◆ **Available data**:
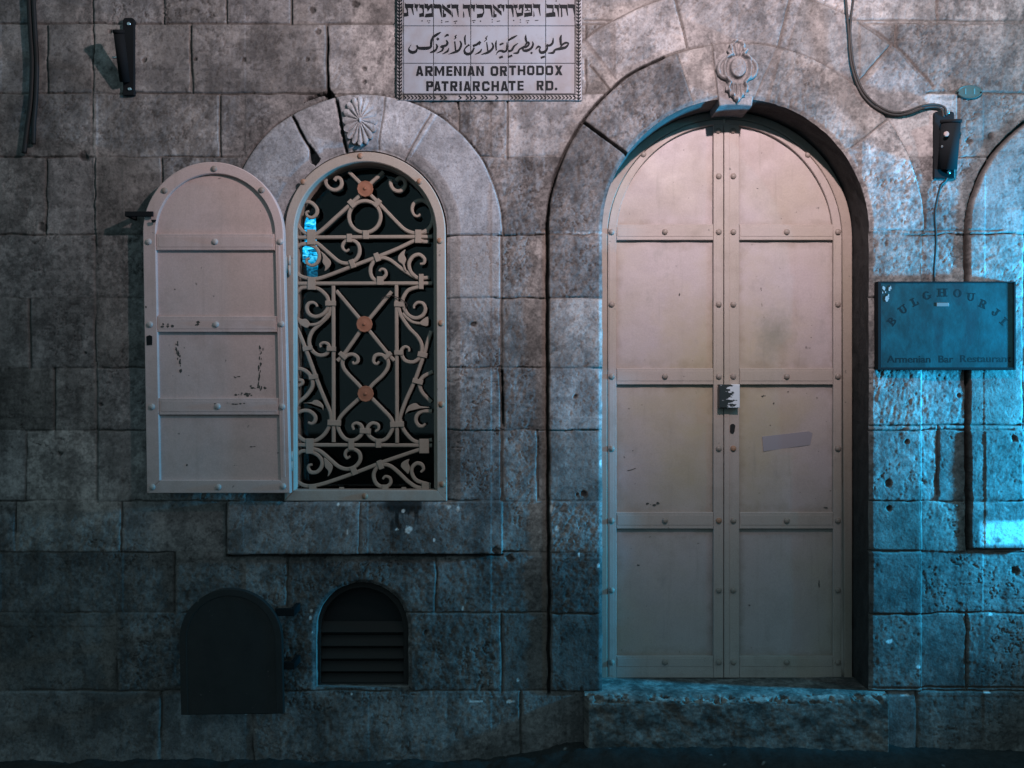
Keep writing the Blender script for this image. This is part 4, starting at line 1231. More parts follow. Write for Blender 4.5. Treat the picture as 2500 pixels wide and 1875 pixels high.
# ================================================================= CELLAR VENT
vent = empty("cellar_vent", (W(884, 1679).x, 0.0, W(884, 1679).z), "small arched cellar vent with dark metal louvres below the window", "vent")
v_ = MB()
YV = 0.045
ou = [(770, 1680)] + arc(884, 1537, 116, 116, 180, 0, 40) + [(998, 1680)]
ii = [(783, 1668)] + arc(884, 1538, 101, 103, 180, 0, 40) + [(985, 1668)]
v_.strip(ou, ii, YV, YV + 0.05, 0.003)
v_.prism([(770, 1680), (783, 1668.3), (985, 1668.3), (998, 1680)], YV - 0.0004, YV + 0.05, 0.002)
v_.build("vent_frame", M_ventm, vent)
v_ = MB(); v_.prism([(775, 1675)] + arc(884, 1537, 109, 109, 180, 0, 36) + [(993, 1675)], YV + 0.060, YV + 0.075)
v_.build("back_plate", M_hole, vent)
for (a, b) in ((1519, 1542), (1553, 1575), (1585, 1606), (1616, 1637), (1646, 1664)):
    p, q_ = W(781, a, YV + 0.02), W(987, b, YV + 0.02)
    m = MB()
    m.add([(p.x, YV + 0.040, p.z), (q_.x, YV + 0.040, p.z), (q_.x, YV + 0.010, q_.z), (p.x, YV + 0.010, q_.z),
           (p.x, YV + 0.043, p.z - 0.003), (q_.x, YV + 0.043, p.z - 0.003), (q_.x, YV + 0.013, q_.z - 0.003), (p.x, YV + 0.013, q_.z - 0.003)],
          [(3, 2, 1, 0), (4, 5, 6, 7), (0, 1, 5, 4), (3, 7, 6, 2), (0, 4, 7, 3), (1, 2, 6, 5)])
    m.build("slat", M_ventm, vent)
M_hatch = paint_mat('hatch_paint', (0.026, 0.027, 0.028), (0.018, 0.018, 0.018), 0.8, (0.034, 0.029, 0.026), 0.6, 3.3)
# its dark shutter, swung open to the left
ys = -0.15
m = MB()
k = 0.045
def vs(x, y): return (x + (y - 1560) * 0.02, y)
m.prism([vs(438, 1746)] + [vs(*p) for p in arc(563, 1562, 125, 124, 180, 0, 40)] + [vs(688, 1743)], ys, ys + 0.030, 0.004)
m.strip([vs(438, 1745)] + [vs(*p) for p in arc(563, 1562, 125, 124, 180, 0, 40)] + [vs(688, 1743)],
        [vs(455, 1743)] + [vs(*p) for p in arc(563, 1562, 108, 107, 180, 0, 40)] + [vs(671, 1742)], ys - 0.003, ys + 0.004, 0.002)
vsh = m.build("vent_shutter", M_hatch, vent)
for y in (1492, 1622):
    m = MB(); a_ = W(690, y - 9, -0.1); b_ = W(722, y + 9, -0.1)
    m.box((a_.x - 0.03, -0.125, b_.z), (b_.x, -0.110, a_.z), 0.002); m.box((b_.x - 0.02, -0.112, b_.z), (b_.x, 0.02, a_.z), 0.0)
    m.build("hinge", M_black, vsh)

# ================================================================= STREET NAME SIGN
sign = empty("street_name_sign", (W(1195, 245).x, -0.012, W(1195, 245).z), "glazed white tile street name sign lettered in Hebrew, Arabic and English", "sign")
M_tile = mat("white_glaze", (0.58, 0.62, 0.72), 0.22, 0, 0.5); t = NT(M_tile)
sp = t.n("ShaderNodeSeparateXYZ"); t.l(t.tc.outputs["Object"], sp.inputs[0])
c = t.mix((0.31, 0.33, 0.375), (0.27, 0.255, 0.27), t.ramp(t.noise(5, 4, 0.6), [(0.42, g(0)), (0.62, g(0.9))]))
c = t.mix(c, (0.24, 0.21, 0.215), t.ramp(sp.outputs[0], [(0.0, g(0)), (0.28, g(0.0)), (0.34, g(0.4))]))
c = t.mix(c, (0.20, 0.17, 0.15), t.ramp(t.noise(9, 6, 0.7), [(0.58, g(0)), (0.76, g(0.5))]))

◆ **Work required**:
Except for the pictures, print the data above exactly.

◆ **Solution to this task**:
Keep writing the Blender script for this image. This is part 4, starting at line 1231. More parts follow. Write for Blender 4.5. Treat the picture as 2500 pixels wide and 1875 pixels high.
# ================================================================= CELLAR VENT
vent = empty("cellar_vent", (W(884, 1679).x, 0.0, W(884, 1679).z), "small arched cellar vent with dark metal louvres below the window", "vent")
v_ = MB()
YV = 0.045
ou = [(770, 1680)] + arc(884, 1537, 116, 116, 180, 0, 40) + [(998, 1680)]
ii = [(783, 1668)] + arc(884, 1538, 101, 103, 180, 0, 40) + [(985, 1668)]
v_.strip(ou, ii, YV, YV + 0.05, 0.003)
v_.prism([(770, 1680), (783, 1668.3), (985, 1668.3), (998, 1680)], YV - 0.0004, YV + 0.05, 0.002)
v_.build("vent_frame", M_ventm, vent)
v_ = MB(); v_.prism([(775, 1675)] + arc(884, 1537, 109, 109, 180, 0, 36) + [(993, 1675)], YV + 0.060, YV + 0.075)
v_.build("back_plate", M_hole, vent)
for (a, b) in ((1519, 1542), (1553, 1575), (1585, 1606), (1616, 1637), (1646, 1664)):
    p, q_ = W(781, a, YV + 0.02), W(987, b, YV + 0.02)
    m = MB()
    m.add([(p.x, YV + 0.040, p.z), (q_.x, YV + 0.040, p.z), (q_.x, YV + 0.010, q_.z), (p.x, YV + 0.010, q_.z),
           (p.x, YV + 0.043, p.z - 0.003), (q_.x, YV + 0.043, p.z - 0.003), (q_.x, YV + 0.013, q_.z - 0.003), (p.x, YV + 0.013, q_.z - 0.003)],
          [(3, 2, 1, 0), (4, 5, 6, 7), (0, 1, 5, 4), (3, 7, 6, 2), (0, 4, 7, 3), (1, 2, 6, 5)])
    m.build("slat", M_ventm, vent)
M_hatch = paint_mat('hatch_paint', (0.026, 0.027, 0.028), (0.018, 0.018, 0.018), 0.8, (0.034, 0.029, 0.026), 0.6, 3.3)
# its dark shutter, swung open to the left
ys = -0.15
m = MB()
k = 0.045
def vs(x, y): return (x + (y - 1560) * 0.02, y)
m.prism([vs(438, 1746)] + [vs(*p) for p in arc(563, 1562, 125, 124, 180, 0, 40)] + [vs(688, 1743)], ys, ys + 0.030, 0.004)
m.strip([vs(438, 1745)] + [vs(*p) for p in arc(563, 1562, 125, 124, 180, 0, 40)] + [vs(688, 1743)],
        [vs(455, 1743)] + [vs(*p) for p in arc(563, 1562, 108, 107, 180, 0, 40)] + [vs(671, 1742)], ys - 0.003, ys + 0.004, 0.002)
vsh = m.build("vent_shutter", M_hatch, vent)
for y in (1492, 1622):
    m = MB(); a_ = W(690, y - 9, -0.1); b_ = W(722, y + 9, -0.1)
    m.box((a_.x - 0.03, -0.125, b_.z), (b_.x, -0.110, a_.z), 0.002); m.box((b_.x - 0.02, -0.112, b_.z), (b_.x, 0.02, a_.z), 0.0)
    m.build("hinge", M_black, vsh)

# ================================================================= STREET NAME SIGN
sign = empty("street_name_sign", (W(1195, 245).x, -0.012, W(1195, 245).z), "glazed white tile street name sign lettered in Hebrew, Arabic and English", "sign")
M_tile = mat("white_glaze", (0.58, 0.62, 0.72), 0.22, 0, 0.5); t = NT(M_tile)
sp = t.n("ShaderNodeSeparateXYZ"); t.l(t.tc.outputs["Object"], sp.inputs[0])
c = t.mix((0.31, 0.33, 0.375), (0.27, 0.255, 0.27), t.ramp(t.noise(5, 4, 0.6), [(0.42, g(0)), (0.62, g(0.9))]))
c = t.mix(c, (0.24, 0.21, 0.215), t.ramp(sp.outputs[0], [(0.0, g(0)), (0.28, g(0.0)), (0.34, g(0.4))]))
c = t.mix(c, (0.20, 0.17, 0.15), t.ramp(t.noise(9, 6, 0.7), [(0.58, g(0)), (0.76, g(0.5))]))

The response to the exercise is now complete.